# What to work on
Using the data that follows, return exactly the lines from the one that contains "Continue the Blender Python script for this scene: part 2, from" through the one that contains "[(580,592),(587,600),(597,609)], .12, .11, M['paint_line'])", ends included.

[Scripts that build scenes]
━━━━━━━━━━━━━━━━━━━━

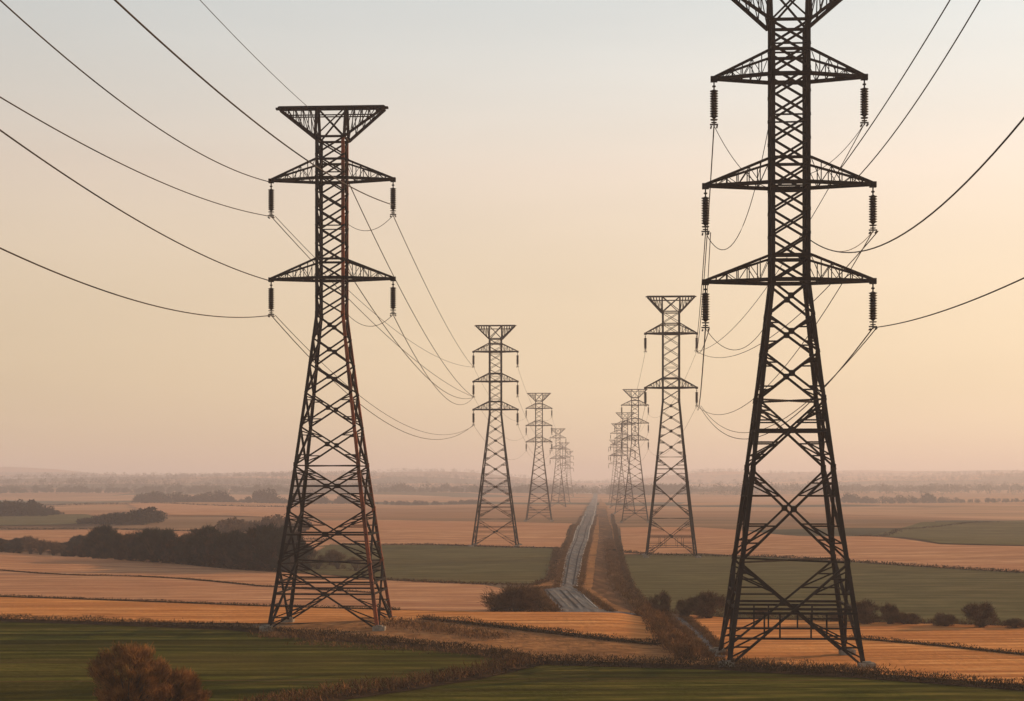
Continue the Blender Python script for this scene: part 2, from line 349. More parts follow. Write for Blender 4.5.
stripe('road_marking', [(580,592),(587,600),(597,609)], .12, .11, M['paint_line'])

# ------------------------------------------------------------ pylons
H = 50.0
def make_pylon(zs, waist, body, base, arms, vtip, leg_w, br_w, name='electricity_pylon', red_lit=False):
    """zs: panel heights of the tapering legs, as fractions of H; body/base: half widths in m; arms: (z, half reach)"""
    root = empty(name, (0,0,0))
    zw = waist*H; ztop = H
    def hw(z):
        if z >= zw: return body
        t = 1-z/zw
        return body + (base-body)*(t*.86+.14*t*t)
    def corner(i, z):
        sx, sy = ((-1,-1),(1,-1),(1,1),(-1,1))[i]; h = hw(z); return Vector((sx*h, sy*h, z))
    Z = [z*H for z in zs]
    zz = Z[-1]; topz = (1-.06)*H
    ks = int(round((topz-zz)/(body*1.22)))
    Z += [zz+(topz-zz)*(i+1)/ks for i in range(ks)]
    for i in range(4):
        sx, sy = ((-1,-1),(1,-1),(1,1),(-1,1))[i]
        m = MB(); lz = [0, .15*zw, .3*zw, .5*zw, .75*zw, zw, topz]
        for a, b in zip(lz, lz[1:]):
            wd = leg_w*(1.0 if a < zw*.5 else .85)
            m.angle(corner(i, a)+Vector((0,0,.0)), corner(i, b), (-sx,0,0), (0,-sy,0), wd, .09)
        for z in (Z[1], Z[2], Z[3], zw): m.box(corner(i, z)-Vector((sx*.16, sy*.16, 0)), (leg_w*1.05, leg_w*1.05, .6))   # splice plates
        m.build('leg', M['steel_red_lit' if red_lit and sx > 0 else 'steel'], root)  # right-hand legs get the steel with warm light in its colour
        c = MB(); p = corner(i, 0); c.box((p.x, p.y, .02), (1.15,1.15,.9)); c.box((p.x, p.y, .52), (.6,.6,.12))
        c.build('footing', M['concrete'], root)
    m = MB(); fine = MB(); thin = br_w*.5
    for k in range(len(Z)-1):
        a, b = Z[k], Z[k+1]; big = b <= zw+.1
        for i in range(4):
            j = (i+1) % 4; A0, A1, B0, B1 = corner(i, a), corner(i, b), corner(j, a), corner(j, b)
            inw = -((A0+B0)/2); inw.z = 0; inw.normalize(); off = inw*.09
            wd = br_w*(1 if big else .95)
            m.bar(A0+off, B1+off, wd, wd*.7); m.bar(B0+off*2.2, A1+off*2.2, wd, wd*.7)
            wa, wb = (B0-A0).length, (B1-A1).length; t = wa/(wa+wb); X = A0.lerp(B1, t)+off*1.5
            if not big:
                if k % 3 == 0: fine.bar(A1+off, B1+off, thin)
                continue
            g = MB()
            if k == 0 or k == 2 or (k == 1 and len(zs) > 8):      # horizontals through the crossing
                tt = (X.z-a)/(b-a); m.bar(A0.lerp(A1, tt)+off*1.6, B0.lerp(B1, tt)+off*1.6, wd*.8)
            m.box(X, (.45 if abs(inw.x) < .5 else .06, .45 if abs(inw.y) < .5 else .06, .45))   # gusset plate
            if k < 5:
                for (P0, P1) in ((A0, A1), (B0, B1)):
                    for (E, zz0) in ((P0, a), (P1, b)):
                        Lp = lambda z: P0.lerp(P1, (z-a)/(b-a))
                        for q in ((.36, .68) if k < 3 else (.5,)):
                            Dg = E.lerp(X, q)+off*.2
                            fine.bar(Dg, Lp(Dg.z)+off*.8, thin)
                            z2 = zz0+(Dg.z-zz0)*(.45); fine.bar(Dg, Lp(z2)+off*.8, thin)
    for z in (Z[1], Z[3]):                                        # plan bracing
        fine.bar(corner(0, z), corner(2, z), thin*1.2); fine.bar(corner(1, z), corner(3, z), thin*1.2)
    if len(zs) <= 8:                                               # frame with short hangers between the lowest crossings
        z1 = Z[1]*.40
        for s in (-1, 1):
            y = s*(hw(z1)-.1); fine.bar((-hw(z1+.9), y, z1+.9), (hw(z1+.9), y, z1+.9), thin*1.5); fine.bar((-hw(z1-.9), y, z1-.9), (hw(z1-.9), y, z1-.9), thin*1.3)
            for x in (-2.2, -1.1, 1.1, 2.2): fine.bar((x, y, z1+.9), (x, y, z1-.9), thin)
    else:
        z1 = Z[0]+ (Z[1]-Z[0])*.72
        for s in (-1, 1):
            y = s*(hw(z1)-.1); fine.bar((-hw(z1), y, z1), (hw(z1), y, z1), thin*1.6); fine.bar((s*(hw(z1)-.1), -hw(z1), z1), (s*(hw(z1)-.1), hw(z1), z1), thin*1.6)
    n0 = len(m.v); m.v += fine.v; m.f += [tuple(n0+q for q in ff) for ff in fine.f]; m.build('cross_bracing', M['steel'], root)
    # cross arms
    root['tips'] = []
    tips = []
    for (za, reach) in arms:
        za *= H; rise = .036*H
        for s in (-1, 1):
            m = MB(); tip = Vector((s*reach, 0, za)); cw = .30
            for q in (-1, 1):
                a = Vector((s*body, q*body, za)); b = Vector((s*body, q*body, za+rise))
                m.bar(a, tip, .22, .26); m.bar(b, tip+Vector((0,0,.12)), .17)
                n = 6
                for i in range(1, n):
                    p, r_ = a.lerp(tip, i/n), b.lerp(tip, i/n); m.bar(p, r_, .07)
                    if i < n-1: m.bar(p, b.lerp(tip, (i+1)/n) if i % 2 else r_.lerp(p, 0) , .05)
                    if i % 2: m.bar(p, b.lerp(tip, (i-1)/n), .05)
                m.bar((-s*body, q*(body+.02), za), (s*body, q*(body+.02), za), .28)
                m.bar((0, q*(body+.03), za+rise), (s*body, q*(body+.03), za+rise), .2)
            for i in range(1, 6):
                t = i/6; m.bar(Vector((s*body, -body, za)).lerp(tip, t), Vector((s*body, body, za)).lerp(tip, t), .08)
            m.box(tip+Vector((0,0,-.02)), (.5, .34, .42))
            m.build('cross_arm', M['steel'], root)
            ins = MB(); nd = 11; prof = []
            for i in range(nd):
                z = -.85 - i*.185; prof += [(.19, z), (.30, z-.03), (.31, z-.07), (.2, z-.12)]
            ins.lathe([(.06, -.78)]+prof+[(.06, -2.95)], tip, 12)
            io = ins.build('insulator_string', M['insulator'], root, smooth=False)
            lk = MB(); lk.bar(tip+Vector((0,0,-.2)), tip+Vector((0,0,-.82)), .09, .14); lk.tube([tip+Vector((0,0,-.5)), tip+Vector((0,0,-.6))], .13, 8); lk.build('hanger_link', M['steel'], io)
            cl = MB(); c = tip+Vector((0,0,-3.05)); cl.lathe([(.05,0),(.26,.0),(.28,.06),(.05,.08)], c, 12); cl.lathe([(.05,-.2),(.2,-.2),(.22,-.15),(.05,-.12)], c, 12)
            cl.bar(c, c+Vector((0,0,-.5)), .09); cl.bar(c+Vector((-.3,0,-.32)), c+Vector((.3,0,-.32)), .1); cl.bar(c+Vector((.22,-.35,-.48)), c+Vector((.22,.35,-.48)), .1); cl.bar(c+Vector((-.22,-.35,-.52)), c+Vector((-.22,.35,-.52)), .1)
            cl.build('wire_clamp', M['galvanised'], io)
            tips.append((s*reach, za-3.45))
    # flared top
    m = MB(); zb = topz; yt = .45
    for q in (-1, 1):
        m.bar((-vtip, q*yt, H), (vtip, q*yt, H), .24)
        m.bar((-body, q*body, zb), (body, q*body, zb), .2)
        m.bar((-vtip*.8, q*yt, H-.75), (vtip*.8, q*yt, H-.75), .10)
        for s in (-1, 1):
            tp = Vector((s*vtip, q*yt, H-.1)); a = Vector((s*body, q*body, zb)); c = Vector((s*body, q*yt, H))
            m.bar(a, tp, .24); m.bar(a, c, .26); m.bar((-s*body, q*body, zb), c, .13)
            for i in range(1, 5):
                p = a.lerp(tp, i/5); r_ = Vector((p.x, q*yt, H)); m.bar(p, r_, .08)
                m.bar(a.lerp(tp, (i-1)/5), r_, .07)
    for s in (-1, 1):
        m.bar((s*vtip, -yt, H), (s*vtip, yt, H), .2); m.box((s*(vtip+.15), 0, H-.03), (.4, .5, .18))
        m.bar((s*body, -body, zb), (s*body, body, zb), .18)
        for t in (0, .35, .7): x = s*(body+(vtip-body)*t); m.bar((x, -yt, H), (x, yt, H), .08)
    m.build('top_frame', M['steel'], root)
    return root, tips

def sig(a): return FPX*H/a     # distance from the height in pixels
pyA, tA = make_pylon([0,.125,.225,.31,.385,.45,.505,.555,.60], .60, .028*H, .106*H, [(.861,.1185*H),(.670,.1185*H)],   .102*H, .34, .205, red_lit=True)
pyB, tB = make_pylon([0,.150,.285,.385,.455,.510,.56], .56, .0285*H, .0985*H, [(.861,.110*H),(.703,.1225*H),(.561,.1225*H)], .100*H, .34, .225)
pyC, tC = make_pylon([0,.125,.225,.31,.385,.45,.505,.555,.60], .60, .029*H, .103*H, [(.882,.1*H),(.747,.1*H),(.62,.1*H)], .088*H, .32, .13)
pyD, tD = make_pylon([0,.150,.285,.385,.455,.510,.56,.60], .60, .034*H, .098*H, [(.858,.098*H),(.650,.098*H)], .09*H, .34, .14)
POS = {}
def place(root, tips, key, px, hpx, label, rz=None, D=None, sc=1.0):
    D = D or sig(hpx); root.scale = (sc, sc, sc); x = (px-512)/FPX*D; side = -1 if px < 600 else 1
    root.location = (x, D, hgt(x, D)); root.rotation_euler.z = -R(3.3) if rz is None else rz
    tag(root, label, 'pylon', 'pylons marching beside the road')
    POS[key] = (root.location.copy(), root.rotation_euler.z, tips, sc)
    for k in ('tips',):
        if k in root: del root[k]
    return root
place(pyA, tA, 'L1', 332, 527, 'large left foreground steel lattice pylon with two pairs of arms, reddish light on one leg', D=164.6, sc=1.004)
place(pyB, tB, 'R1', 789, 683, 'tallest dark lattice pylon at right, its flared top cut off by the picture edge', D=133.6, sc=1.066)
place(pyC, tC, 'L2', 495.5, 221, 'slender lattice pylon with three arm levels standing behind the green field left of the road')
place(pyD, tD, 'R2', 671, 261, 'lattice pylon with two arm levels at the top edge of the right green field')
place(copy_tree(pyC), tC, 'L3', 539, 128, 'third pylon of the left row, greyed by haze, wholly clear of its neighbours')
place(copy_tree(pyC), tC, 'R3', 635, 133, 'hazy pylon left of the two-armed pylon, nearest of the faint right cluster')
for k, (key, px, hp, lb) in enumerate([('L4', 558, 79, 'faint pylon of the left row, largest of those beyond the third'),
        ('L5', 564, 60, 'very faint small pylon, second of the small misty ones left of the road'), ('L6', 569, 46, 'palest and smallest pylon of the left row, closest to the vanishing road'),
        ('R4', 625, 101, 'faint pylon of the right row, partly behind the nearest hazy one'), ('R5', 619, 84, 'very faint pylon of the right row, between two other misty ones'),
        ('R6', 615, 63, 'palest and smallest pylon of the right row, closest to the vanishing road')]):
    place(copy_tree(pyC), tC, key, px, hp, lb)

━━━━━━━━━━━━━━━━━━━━

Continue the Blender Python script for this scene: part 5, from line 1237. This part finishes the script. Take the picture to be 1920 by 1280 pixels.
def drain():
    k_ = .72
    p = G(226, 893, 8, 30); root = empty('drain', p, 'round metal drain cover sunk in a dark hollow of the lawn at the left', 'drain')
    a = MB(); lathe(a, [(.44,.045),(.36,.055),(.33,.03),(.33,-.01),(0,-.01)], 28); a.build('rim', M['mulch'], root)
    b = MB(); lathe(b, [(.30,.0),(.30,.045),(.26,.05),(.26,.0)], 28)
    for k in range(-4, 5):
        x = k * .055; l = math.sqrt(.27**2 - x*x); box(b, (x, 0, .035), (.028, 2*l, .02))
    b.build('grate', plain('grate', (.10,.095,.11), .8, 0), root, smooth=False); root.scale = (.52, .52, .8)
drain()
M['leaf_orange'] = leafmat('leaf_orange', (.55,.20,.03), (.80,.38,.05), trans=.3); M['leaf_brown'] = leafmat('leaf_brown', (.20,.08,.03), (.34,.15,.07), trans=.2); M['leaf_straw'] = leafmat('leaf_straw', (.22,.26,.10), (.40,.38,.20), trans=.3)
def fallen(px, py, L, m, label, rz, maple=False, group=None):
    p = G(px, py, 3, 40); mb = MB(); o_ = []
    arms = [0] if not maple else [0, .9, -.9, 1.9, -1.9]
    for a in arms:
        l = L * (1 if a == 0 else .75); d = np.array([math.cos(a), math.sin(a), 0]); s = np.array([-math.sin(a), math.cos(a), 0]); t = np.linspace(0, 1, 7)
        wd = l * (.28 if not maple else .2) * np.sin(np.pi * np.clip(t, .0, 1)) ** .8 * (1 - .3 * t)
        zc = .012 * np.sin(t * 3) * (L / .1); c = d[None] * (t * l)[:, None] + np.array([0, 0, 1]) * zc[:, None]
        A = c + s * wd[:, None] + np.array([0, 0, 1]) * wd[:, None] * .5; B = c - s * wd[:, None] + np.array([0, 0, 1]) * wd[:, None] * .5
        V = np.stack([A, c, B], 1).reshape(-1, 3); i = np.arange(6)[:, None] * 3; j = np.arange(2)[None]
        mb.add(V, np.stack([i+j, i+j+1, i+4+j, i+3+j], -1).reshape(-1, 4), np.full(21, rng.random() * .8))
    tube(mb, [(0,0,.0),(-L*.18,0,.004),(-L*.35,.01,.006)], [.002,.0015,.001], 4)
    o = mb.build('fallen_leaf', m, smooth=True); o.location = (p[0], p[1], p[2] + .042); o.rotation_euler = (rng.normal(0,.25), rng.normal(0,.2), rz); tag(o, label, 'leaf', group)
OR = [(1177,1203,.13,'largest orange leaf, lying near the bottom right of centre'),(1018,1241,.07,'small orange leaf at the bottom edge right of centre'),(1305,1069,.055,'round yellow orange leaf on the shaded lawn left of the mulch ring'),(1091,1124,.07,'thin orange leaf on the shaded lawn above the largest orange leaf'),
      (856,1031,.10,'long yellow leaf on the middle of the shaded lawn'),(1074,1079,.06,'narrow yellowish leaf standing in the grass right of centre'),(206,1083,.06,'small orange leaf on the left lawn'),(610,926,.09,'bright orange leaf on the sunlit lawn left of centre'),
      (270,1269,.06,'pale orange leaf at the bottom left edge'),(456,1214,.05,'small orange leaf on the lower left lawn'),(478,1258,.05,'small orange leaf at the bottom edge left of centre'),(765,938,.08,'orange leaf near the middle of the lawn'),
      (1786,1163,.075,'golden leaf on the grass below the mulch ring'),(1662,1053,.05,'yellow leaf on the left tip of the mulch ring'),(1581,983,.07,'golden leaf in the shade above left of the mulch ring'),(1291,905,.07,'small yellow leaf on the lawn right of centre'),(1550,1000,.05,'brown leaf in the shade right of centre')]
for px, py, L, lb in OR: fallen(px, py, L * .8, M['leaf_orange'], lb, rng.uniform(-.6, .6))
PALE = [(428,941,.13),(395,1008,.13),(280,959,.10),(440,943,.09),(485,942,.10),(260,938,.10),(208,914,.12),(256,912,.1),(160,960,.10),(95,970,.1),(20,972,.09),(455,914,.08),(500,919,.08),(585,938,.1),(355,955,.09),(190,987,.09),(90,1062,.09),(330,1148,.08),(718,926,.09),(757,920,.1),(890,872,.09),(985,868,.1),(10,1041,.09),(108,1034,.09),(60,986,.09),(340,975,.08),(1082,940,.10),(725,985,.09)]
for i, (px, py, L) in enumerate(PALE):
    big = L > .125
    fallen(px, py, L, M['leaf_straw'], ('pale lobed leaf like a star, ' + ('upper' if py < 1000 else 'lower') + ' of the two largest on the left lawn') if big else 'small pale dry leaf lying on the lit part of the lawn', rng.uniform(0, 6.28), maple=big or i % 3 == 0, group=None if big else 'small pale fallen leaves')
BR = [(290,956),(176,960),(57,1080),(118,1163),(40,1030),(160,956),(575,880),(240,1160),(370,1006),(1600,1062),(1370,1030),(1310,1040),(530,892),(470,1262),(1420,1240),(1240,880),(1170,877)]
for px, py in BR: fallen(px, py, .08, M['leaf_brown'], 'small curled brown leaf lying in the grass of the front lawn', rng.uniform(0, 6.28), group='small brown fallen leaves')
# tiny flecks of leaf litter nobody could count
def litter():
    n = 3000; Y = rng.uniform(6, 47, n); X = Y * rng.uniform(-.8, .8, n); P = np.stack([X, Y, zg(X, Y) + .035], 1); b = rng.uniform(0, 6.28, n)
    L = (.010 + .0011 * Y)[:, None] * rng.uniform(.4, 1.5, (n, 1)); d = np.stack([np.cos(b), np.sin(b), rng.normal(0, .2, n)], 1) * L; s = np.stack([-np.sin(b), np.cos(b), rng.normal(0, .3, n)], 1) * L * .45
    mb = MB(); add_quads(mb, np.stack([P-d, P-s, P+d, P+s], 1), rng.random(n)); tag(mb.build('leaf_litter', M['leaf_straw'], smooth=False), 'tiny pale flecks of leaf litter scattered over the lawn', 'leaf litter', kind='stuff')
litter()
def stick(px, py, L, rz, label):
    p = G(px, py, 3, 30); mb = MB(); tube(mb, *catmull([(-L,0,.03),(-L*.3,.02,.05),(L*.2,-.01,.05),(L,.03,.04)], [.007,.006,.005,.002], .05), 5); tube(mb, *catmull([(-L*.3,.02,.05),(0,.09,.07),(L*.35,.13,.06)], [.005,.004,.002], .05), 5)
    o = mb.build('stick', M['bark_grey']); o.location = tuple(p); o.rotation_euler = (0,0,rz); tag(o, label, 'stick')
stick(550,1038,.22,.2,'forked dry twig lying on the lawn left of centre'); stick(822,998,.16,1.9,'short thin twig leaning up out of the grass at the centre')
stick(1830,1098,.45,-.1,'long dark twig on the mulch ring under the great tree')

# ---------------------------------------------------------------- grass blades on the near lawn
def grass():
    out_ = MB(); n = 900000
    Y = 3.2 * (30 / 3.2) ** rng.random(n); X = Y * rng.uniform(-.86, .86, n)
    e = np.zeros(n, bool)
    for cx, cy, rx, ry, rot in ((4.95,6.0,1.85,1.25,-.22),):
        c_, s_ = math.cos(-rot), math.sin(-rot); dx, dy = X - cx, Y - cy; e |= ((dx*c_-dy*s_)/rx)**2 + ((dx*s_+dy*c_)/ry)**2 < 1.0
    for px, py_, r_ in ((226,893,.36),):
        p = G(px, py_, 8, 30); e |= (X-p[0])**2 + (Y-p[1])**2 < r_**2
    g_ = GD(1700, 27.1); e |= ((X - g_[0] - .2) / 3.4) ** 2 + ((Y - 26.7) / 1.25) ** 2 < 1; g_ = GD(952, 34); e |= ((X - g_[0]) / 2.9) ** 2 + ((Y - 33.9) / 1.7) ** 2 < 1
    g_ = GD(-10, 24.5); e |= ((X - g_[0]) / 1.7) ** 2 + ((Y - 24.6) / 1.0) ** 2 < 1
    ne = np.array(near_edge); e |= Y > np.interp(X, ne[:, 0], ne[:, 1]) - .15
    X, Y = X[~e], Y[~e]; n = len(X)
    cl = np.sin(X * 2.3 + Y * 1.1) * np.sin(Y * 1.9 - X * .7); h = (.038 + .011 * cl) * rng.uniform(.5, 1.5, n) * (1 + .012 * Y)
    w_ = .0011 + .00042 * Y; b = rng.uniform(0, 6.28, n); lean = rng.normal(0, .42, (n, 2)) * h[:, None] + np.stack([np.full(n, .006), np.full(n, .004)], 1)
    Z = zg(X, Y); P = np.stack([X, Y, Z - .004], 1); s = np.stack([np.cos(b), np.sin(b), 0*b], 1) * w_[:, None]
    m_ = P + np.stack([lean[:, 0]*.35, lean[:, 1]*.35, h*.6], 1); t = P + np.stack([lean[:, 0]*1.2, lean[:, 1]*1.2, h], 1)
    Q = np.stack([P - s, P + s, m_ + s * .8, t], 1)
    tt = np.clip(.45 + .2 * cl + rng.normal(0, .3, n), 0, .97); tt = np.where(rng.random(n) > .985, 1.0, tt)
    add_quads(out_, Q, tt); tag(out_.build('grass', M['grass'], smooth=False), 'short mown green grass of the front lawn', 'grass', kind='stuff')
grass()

━━━━━━━━━━━━━━━━━━━━

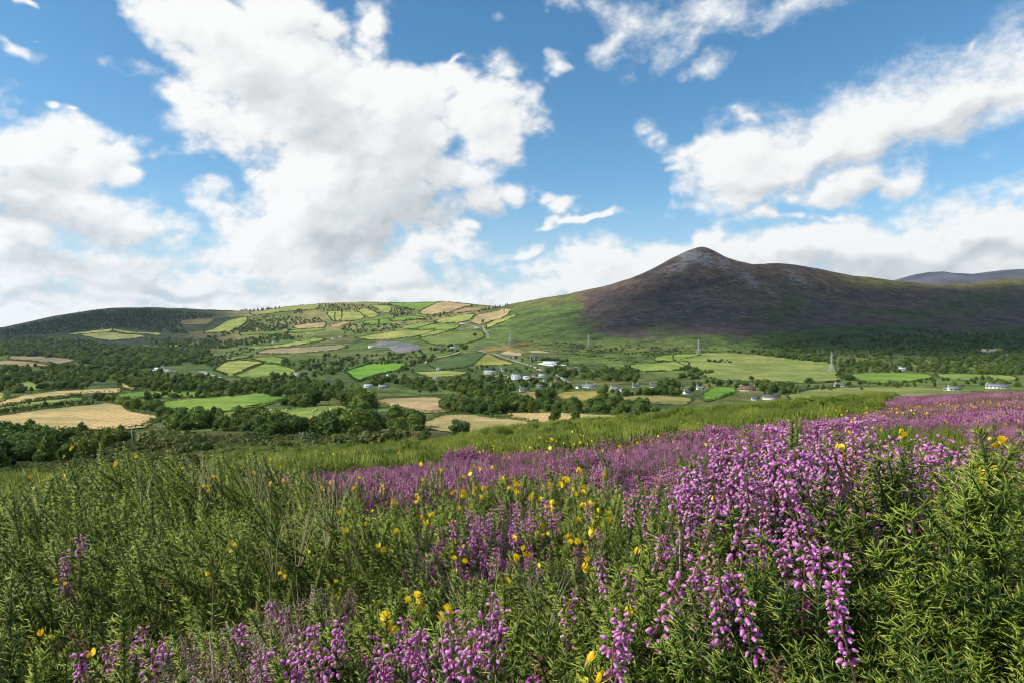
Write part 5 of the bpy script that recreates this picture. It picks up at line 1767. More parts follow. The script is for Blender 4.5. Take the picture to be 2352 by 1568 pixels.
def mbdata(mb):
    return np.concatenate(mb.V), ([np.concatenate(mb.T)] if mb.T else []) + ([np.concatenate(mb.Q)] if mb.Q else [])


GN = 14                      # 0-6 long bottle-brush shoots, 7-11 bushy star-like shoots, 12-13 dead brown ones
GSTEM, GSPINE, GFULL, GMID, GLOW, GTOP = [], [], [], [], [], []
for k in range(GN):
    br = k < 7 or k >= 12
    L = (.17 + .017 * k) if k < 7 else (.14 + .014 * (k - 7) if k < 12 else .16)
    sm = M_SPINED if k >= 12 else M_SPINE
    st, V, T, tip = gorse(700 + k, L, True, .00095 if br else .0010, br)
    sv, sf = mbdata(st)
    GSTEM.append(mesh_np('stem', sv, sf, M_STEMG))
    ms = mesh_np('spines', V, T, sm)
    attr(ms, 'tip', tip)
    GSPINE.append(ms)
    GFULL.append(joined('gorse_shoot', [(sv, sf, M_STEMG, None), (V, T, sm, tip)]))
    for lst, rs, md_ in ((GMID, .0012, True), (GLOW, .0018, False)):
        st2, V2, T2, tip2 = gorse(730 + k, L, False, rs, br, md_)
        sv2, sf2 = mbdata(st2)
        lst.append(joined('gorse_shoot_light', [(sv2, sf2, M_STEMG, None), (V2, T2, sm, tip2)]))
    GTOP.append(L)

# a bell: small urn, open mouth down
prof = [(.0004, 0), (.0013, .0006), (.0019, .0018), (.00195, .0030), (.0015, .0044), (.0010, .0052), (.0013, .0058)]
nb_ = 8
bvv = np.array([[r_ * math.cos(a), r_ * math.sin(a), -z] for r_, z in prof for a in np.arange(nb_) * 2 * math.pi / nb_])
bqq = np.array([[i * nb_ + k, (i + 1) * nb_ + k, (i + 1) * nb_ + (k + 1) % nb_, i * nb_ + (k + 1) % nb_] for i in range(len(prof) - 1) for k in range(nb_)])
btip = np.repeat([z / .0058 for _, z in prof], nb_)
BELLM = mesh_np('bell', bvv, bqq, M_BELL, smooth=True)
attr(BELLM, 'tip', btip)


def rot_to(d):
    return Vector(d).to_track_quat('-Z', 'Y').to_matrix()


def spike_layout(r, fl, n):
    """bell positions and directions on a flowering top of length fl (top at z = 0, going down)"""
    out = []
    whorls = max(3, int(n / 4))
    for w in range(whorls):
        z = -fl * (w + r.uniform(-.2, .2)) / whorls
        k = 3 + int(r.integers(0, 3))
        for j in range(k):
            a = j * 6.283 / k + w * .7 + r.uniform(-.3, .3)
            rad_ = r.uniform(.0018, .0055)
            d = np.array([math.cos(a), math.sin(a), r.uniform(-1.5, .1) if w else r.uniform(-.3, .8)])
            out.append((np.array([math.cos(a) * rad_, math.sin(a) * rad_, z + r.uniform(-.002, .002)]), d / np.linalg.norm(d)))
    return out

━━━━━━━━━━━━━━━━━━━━

# Answer to the problem
Continue the Blender Python script for this scene: part 2, from line 349. More parts follow. Write for Blender 4.5.
stripe('road_marking', [(580,592),(587,600),(597,609)], .12, .11, M['paint_line'])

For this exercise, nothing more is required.